A Ghost's Eye View

In “The Ghosts of 14th Street,” lesbian playwright Barbara Kahn looks back at New York City circa 1908, when 14th Street was entertainment central. Through the lives of a pair of married actors, a dandy, a talented brother and sister, an immigrant maid and her gangster husband, and an African-American dancer, Kahn attempts to render life back when vaudeville was king, blackface was the norm, and no actor worth his salt would be caught performing in the “flickers.”

On set at the Biograph Studio, stage actor Edward J. Thornton III (Dan Burkarth) and his young wife Vera (Jocelyn Adams) film scenes of a one-reeler in which a bookstore patron, played by the Peter Lorre-esque Danny Cortez (Robert Gonzales, Jr.), saves a comely clerk from a handsome villain (Matt Lara). Making clear he really doesn't approve of this “light show that makes a mockery of the English language by staying silent,” Ed tries to hold onto the vestiges of a long theater career plagued by the scandal of his alleged affair with another actor's wife.

THE GHOSTS OF 14TH STREET

Theater for the New City

155 First Ave. at E. Ninth St.

Thu.-Sat. at 8 pm., Sun. at 3 p.m.

Through Mar. 30

$12; 212-254-1109

Or www.theaterforthenewcity.net

When the shoot wraps, Danny and his pianist sister Tess (Victoria Levin) stay after to work on their new song-and-dance routine, with hopes of vaudeville success. But seductive villain Al catches Danny's eye, and the men head over to a Third Avenue gay club, the Slide, leaving a frustrated Tess to vent, “Some men are mongrels!” Ukrainian immigrant maid Lily Rabinowitz (Mallory Portnoy) agrees that men are indeed “Mongols,” and begins her own naive flirtation with the sad beauty.

Barbara Kahn looks at New York theater when it was young and gay.

Yet when Tess kisses her, Lily balks saying she is not “like that,” to which Tess sharply retorts, “Don't give roses to a woman if you're not like that.” Lily has a gangster husband, Jake Rabinowitz, aka “Dutch” (Dan McVey), whom she married under duress in an arranged union. When Dutch pursues her on the set, Lilly is aided by Tess and Danny, along with her own “brother,” Harlem dancer Philip “Pip” Gibson (Larray Grimes), at whose mother's boarding house she lives. Gibson is thrilled at having won a stage contract freeing him from having to continue performing in blackface, but his joy is short-lived — Dutch's pals from the Lenox Avenue gang soon turn up to bust him up for helping Lily.

Lily's theater gang concocts a far-flung plan to free her from Dutch that involves cross-dressing and the vaudeville number “Yiddishe Yankee Doodle Boy.” A convoluted set-up ensues on stage at the Olympic Theater, featuring Lily in costume as a young Orthodox Jew who delivers a note to Dutch saying that she has moved to Argentina, which he accepts without question. A skit parodying stereotyped New York immigrants in an ESL class comes next, followed by a dance number from Pip and the screening of the one-reeler the actors filmed earlier.

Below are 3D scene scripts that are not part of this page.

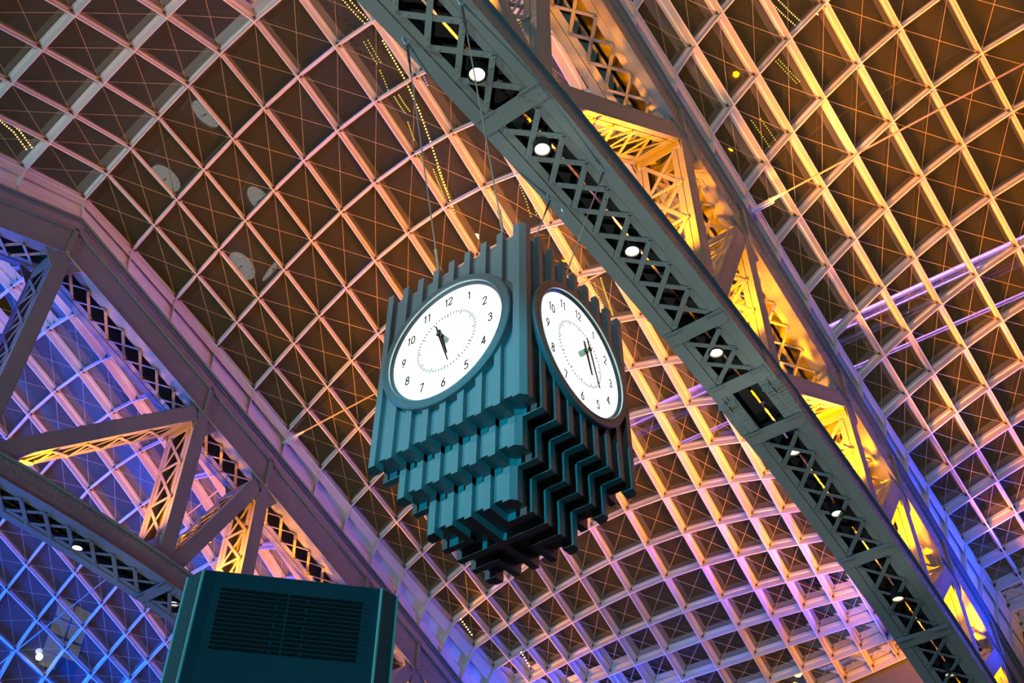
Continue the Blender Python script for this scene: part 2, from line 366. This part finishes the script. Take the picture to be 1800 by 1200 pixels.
def build_truss(dy, label, xa=-7.5, xb=19.6):
    T = tag(empty('roof_truss', (0, dy, zb(0))), label, 'roof truss')
    # lower chord
    m = MB()
    for s in (-1, 1):
        strip(m, zb, xa, xb, s*.5, s*.478, .0, .50)
        strip(m, zb, xa, xb, s*.56, s*.36, -.012, .008); strip(m, zb, xa, xb, s*.352, s*.235, .004, .022)
        strip(m, zb, xa, xb, s*.56, s*.36, .49, .51)
        x = xa+.05
        while x < xb:
            for zz in (.07, .25, .42): m.dome((x, s*.502, zb(x)+zz), (0, s, 0), .021, 5)
            if int(x*7) % 2: m.dome((x, s*.55, zb(x)-.012), (0, 0, -1), .014, 5)
            x += .145
    lc = part(shift(m, dy), 'lower_chord', M_STEEL, T)
    tray = MB(); strip(tray, zb, xa, xb, -.46, -.03, .30, .32); strip(tray, zb, xa, xb, .06, .46, .30, .32)
    strip(tray, zb, xa, xb, -.03, .06, .42, .44)
    part(shift(tray, dy), 'cover_plate', M_DARK, lc, 'black plates closing the inside of the chord')
    BT = [-7.2, -5.6, -4.6, .1, 5.0, 6.4, 7.62, 11.1, 13.4, 15.5, 17.6, 19.4]
    for b in BT:
        q = MB(); q.obox((b, dy, zb(b)-.022), V((.135, 0, (zb(b+.1)-zb(b-.1))/.2*.135)), (0, .52, 0), (0, 0, .008))
        q.bar((b-.15, dy+.52, zb(b)-.04), (b-.15, dy+.2, zb(b)-.04), (1, 0, 0), .02, .02); q.bar((b-.15, dy-.52, zb(b)-.04), (b-.15, dy-.2, zb(b)-.04), (1, 0, 0), .02, .02)
        for yy in (-.49, -.43, -.26, .26, .43, .49):
            for xx in (-.1, 0, .1): q.dome((b+xx, dy+yy, zb(b+xx)-.03), (0, 0, -1), .017, 6)
        part(q, 'batten_plate', M_STEEL, lc)
    for a, b in zip(BT[:-1], BT[1:]):
        if (a, b) in ((6.4, 7.62), (-5.6, -4.6)):
            for s in (-1, 1):
                q = MB()
                for zc, yy in ((-.03, s*.50), (-.03, s*.32)):
                    q.obox(((a+b)/2+.08, dy+yy, zb((a+b)/2)+zc+.01), V(((b-a)/2-.24, 0, (zb(b)-zb(a))/2*.8)), (0, .075, 0), (0, 0, .008))
                q.obox(((a+b)/2, dy+s*.512, zb((a+b)/2)+.27), V(((b-a)/2-.02, 0, (zb(b)-zb(a))/2)), (0, .012, 0), (0, 0, .22))
                x = a+.27
                while x < b-.12:
                    for yy in (.55, .505, .46, .37, .32, .275): q.dome((x, dy+s*yy, zb(x)-.032), (0, 0, -1), .017, 6)
                    for zz in (.1, .18, .27, .36, .45): q.dome((x, dy+s*.525, zb(x)+zz), (0, s, 0), .017, 6)
                    x += .085
                q.obox((a+.27, dy+s*.41, zb(a+.27)-.06), (.012, 0, 0), (0, .16, 0), (0, 0, .05)); q.obox((a+.32, dy+s*.41, zb(a+.3)-.06), (.16, 0, 0), (0, .01, 0), (0, 0, .05))
                part(q, 'splice_plate', M_STEEL, lc)
            continue
        for q in lace(None, zb, a+.2, b-.2, -.022): part(shift(q, dy), 'lacing_bar', M_STEEL, lc)
    # upper chord
    m = MB(); fa = MB()
    for s in (-1, 1):
        for (a, b) in ((xa, .2), (.2, xb)):
            strip(m, zt, a, b, s*.5, s*.475, 0, .80, .9)
            strip(fa, zt, a, b, s*.497, s*.475, .80, 1.2, .9)
            strip(m, zt, a, b, s*.56, s*.5, .76, .80, .9); strip(m, zt, a, b, s*.515, s*.5, 0, .10, .9)
            strip(m, zt, a, b, s*.56, s*.5, 1.17, 1.21, .9); strip(m, zt, a, b, s*.53, s*.5, 1.08, 1.11, .9)
            strip(m, zt, a, b, s*.53, s*.36, -.012, .006, .9); strip(m, zt, a, b, s*.352, s*.215, .003, .02, .9)
            strip(m, zt, a, b, s*.49, s*.2, .78, .80, .9)
        x = xa+.05
        while x < xb:
            for zz in (.05, .70): m.dome((x, s*(.517 if zz < .2 else .502), zt(x)+zz), (0, s, 0), .021, 5)
            m.dome((x, s*.53, zt(x)+.76), (0, 0, -1), .022, 5)
            x += .13
    for (a, b) in ((xa, .2), (.2, xb)): strip(m, zt, a, b, -.5, .5, 1.18, 1.20, .9)
    for x in NODES:
        if xa < x < xb:
            for s in (-1, 1):
                m.obox((x, s*.53, zt(x)+.44), (.05, 0, 0), (0, .03, 0), (0, 0, .42))
                k = 0
                for cx in [q*.1-.75 for q in range(16)]:
                    for zz in (.16, .29, .42, .56):
                        if abs(cx) > .1: m.dome((x+cx+(.05 if k % 2 else 0), s*.502, zt(x+cx)+zz), (0, s, 0), .018, 5)
                        k += 1
    uc = part(shift(m, dy), 'upper_chord', M_STEEL, T); part(shift(fa, dy), 'fascia', M_FASC, uc)
    nd = [x for x in NODES if xa < x < xb]
    for a, b in zip([xa]+nd, nd+[xb]):
        if b-a < .8: continue
        for q in lace(None, zt, a+.3, b-.3, -.02, yh=.29, pitch=.55, wd=.07): part(shift(q, dy), 'lacing_bar', M_STEEL, uc)
    # gussets at the panel points
    for x in nd:
        for s in (-1, 1):
            q = MB(); y = dy+s*.468
            q.prism([(x-.5, y, zt(x-.5)+.02), (x-.19, y, zt(x)-.55), (x+.19, y, zt(x)-.55), (x+.5, y, zt(x+.5)+.02)], (0, .014, 0))
            for zz in range(5): q.dome((x-.11, y+s*.012, zt(x)-.5+zz*.1), (0, s, 0), .015, 5); q.dome((x+.11, y+s*.012, zt(x)-.5+zz*.1), (0, s, 0), .015, 5)
            for k in range(8): xx = x-.39+k*.11; q.dome((xx, y+s*.012, zt(xx)-.05), (0, s, 0), .014, 5)
            part(q, 'gusset_plate', M_STEEL, T)
        member((x, 0, zb(x)+.48), (x, 0, zt(x)+.05), dy, T, 'post')
    for a, b in zip(nd[:-1], nd[1:]):
        if b > .21: lo, hi = a, b
        else: lo, hi = b, a
        s = 1 if hi > lo else -1
        member((lo+s*.25, 0, zb(lo)+.42), (hi-s*.22, 0, zt(hi)-.08), dy, T, 'diagonal')
    return T
build_truss(0, 'dark green-grey riveted steel roof truss crossing right of the hanging clock')
build_truss(CY, 'brownish riveted steel roof truss at left, behind the teal cabinet')

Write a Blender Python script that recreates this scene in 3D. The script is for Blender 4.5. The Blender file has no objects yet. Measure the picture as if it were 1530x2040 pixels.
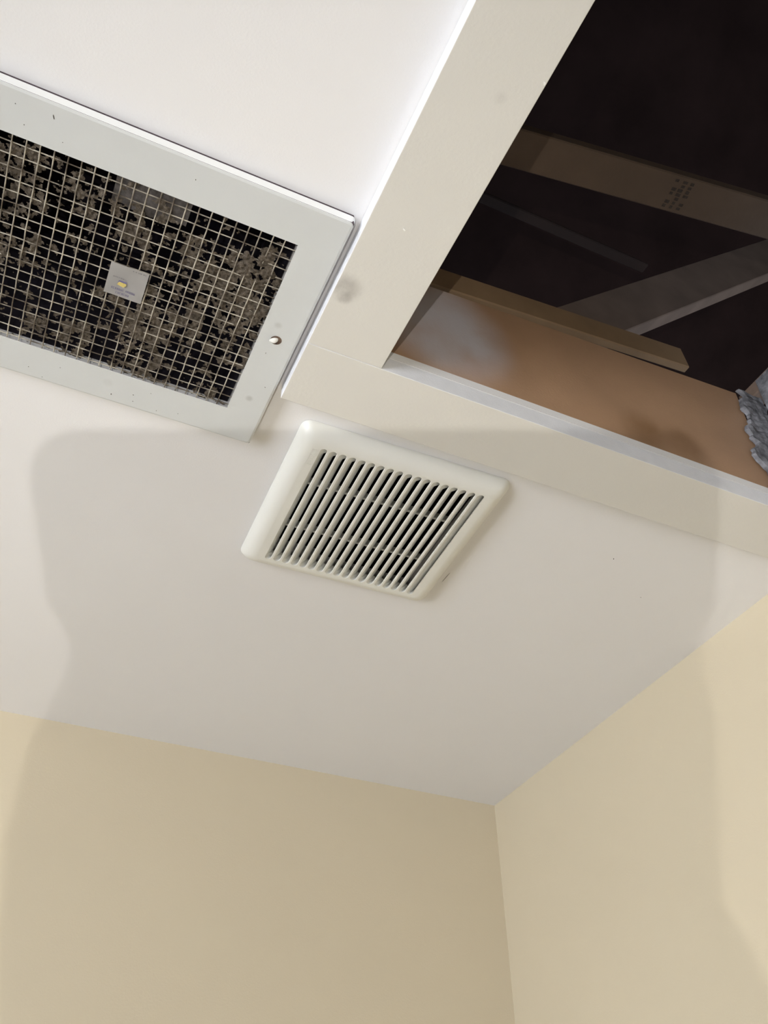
import bpy, bmesh, math, random
from mathutils import Vector, Matrix, noise

random.seed(7)
SC = bpy.context.scene
COL = SC.collection

# ------------------------------------------------------------------ frame of reference
H = 0.83                    # ceiling height above the lens, metres
CAM_Z = 1.57                # lens above the floor
def P(x, y, z):             # units of H, lens at origin -> metres
    return Vector((x * H, y * H, CAM_Z + z * H))
ZC = CAM_Z + H              # underside of the ceiling
MM = 0.001

# ------------------------------------------------------------------ camera
yaw, ele, rol = math.radians(25.186), math.radians(41.702), math.radians(-0.7775)
fwd = Vector((math.sin(yaw) * math.cos(ele), math.cos(yaw) * math.cos(ele), math.sin(ele)))
rt0 = Vector((math.cos(yaw), -math.sin(yaw), 0)); up0 = rt0.cross(fwd)
RT = rt0 * math.cos(rol) + up0 * math.sin(rol)
UP = -rt0 * math.sin(rol) + up0 * math.cos(rol)
cd = bpy.data.cameras.new('camera'); cam = bpy.data.objects.new('camera', cd); COL.objects.link(cam)
cd.sensor_fit = 'HORIZONTAL'; cd.sensor_width = 36.0; cd.lens = 36.0 * 1794.5 / 1530.0
cd.clip_start = 0.004
cam.matrix_world = Matrix(((RT.x, UP.x, -fwd.x, 0), (RT.y, UP.y, -fwd.y, 0), (RT.z, UP.z, -fwd.z, CAM_Z), (0, 0, 0, 1)))
SC.camera = cam

# ------------------------------------------------------------------ world, lights, exposure
w = bpy.data.worlds.new('world'); SC.world = w; w.use_nodes = True
w.node_tree.nodes['Background'].inputs[0].default_value = (0.75, 0.85, 1.0, 1)
w.node_tree.nodes['Background'].inputs[1].default_value = 0.6
vs = SC.view_settings
vs.view_transform = 'Standard'; vs.look = 'None'; vs.gamma = 1.0; vs.use_curve_mapping = False
vs.exposure = 0.55

def area_light(name, loc, target, sx, sy, power, color, spread=180):
    l = bpy.data.lights.new(name, 'AREA'); l.shape = 'RECTANGLE'; l.size = sx; l.size_y = sy
    l.energy = power; l.color = color; l.spread = math.radians(spread)
    o = bpy.data.objects.new(name, l); COL.objects.link(o); o.location = loc
    o.rotation_euler = (Vector(target) - Vector(loc)).to_track_quat('-Z', 'Y').to_euler()
    return o
# daylight entering through the window in the left wall
WIN = (-1.75, 0.75, 0.35, 1.60)         # y0, y1, z0, z1 of the opening
WALL_L = -2.60
area_light('window_daylight', (WALL_L + 0.03, (WIN[0] + WIN[1]) / 2, (WIN[2] + WIN[3]) / 2), (0.4, 0.70, 1.6),
           WIN[1] - WIN[0], WIN[3] - WIN[2], 86.0, (0.90, 0.93, 1.0))
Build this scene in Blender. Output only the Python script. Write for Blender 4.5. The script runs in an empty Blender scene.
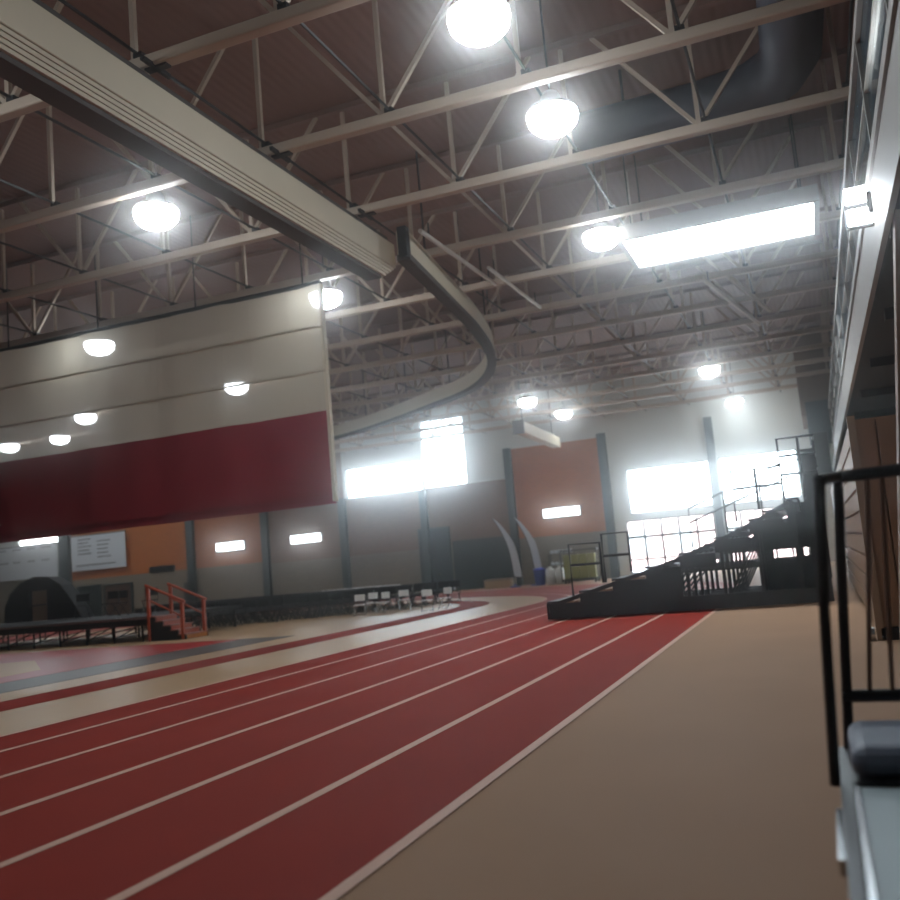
import bpy, math, random
from mathutils import Vector, Matrix
random.seed(11)
PI = math.pi
COL = bpy.context.scene.collection

# ------------------------------------------------------------------ helpers
def lin(c):
    out = []
    for v in c:
        v /= 255.0
        out.append(v / 12.92 if v <= 0.04045 else ((v + 0.055) / 1.055) ** 2.4)
    return (out[0], out[1], out[2], 1.0)

def mat(name, rgb, rough=0.6, metal=0.0, var=0.12, scale=3.0, bump=0.0, bscale=40.0, spec=0.5):
    m = bpy.data.materials.new(name); m.use_nodes = True
    nt = m.node_tree; N = nt.nodes; L = nt.links
    b = N['Principled BSDF']
    b.inputs['Roughness'].default_value = rough
    b.inputs['Metallic'].default_value = metal
    b.inputs['Specular IOR Level'].default_value = spec
    tc = N.new('ShaderNodeTexCoord')
    no = N.new('ShaderNodeTexNoise'); no.inputs['Scale'].default_value = scale; no.inputs['Detail'].default_value = 4
    L.new(tc.outputs['Object'], no.inputs['Vector'])
    mx = N.new('ShaderNodeMix'); mx.data_type = 'RGBA'
    c = lin(rgb)
    mx.inputs[6].default_value = tuple(v * (1 - var) for v in c[:3]) + (1,)
    mx.inputs[7].default_value = tuple(min(1, v * (1 + var)) for v in c[:3]) + (1,)
    L.new(no.outputs['Fac'], mx.inputs[0]); L.new(mx.outputs[2], b.inputs['Base Color'])
    if bump:
        n2 = N.new('ShaderNodeTexNoise'); n2.inputs['Scale'].default_value = bscale
        L.new(tc.outputs['Object'], n2.inputs['Vector'])
        bp = N.new('ShaderNodeBump'); bp.inputs['Strength'].default_value = bump; bp.inputs['Distance'].default_value = 0.01
        L.new(n2.outputs['Fac'], bp.inputs['Height']); L.new(bp.outputs['Normal'], b.inputs['Normal'])
    return m

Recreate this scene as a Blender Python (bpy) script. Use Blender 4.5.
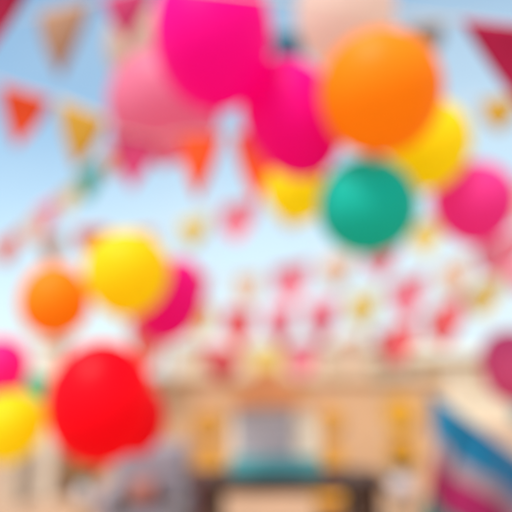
import bpy, bmesh, math, random
from mathutils import Vector, Matrix
random.seed(7)
R = math.radians
for o in list(bpy.data.objects): bpy.data.objects.remove(o)
S = bpy.context.scene
COL = S.collection

# ------------------------------------------------------------------ camera
PITCH, F, CZ = R(12), 549.0, 1.5
cam = bpy.data.cameras.new('camera'); co = bpy.data.objects.new('camera', cam); COL.objects.link(co)
co.location = (0, 0, CZ); co.rotation_euler = (R(90) + PITCH, 0, 0)
cam.sensor_width = 36; cam.lens = 36 * F / 512; cam.clip_start = .05; cam.clip_end = 2000
cam.dof.use_dof = True; cam.dof.focus_distance = 0.5; cam.dof.aperture_fstop = 1.28
S.camera = co

# ------------------------------------------------------------------ sky, sun, exposure
SUN_EL, SUN_AZ = R(58), R(215)       # azimuth clockwise from +Y
w = bpy.data.worlds.new('World'); S.world = w; w.use_nodes = True
nt = w.node_tree; N = nt.nodes; L = nt.links
bg = N['Background']; bg.inputs[1].default_value = 0.095
sky = N.new('ShaderNodeTexSky'); sky.sky_type = 'NISHITA'; sky.sun_disc = False
sky.sun_elevation = SUN_EL; sky.sun_rotation = SUN_AZ; sky.dust_density = 1.0; sky.air_density = 1.0
tc = N.new('ShaderNodeTexCoord'); mp = N.new('ShaderNodeMapping'); mp.inputs['Scale'].default_value = (1.3, 1.3, 3.0)
nz = N.new('ShaderNodeTexNoise'); nz.inputs['Scale'].default_value = 1.6; nz.inputs['Detail'].default_value = 5
sep = N.new('ShaderNodeSeparateXYZ')
elev = N.new('ShaderNodeMapRange'); elev.inputs[1].default_value = .68; elev.inputs[2].default_value = .12; elev.inputs[3].default_value = .0; elev.inputs[4].default_value = .75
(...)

The multi-media aspect is a nice touch, but as the play closes with the actors singing, “Shine On, Harvest Moon,” too many loose ends are left. Why Lily risks being unmasked when she delivers the note to Dutch, rather than having someone else do the deed, remains unexplained. A romance blossoms between Tess and Lily, who move in together, but that story line is put on ice. Similarly neglected is the plotline of Danny and Al, as they enjoy the company of each other and explore a city “full of men like [them] and places [they] can go, like the Slide.”

The specific reason the Thorntons are introduced into the story is also unclear; their only function seems to be to demonstrate the slowly changing racist attitudes of old New York and how moving pictures affected the acting profession. The presence of a pair of stagehands (Kyle Wood and Jake Nicholson), who spend the course of the play attempting to win a New York Times limerick contest, is also puzzling.

Meanwhile, the relationships of those characters Kahn has given us reason to care about – the gay and the lesbian couples — remain frustratingly unresolved.

These shortcomings are unfortunate, especially given the talented cast, a visually compelling set, and the simple but serviceable period costumes. Kahn's episodic collection of sitcom-like sketches may be intended as commentary on the parallels between vaudeville and silent films, but if so some restructuring would be helpful. That might enable the play to rise above a disparate series of skits to function as a bridge between the gay heyday of New York's old 14th Street entertainment district and the city we know today.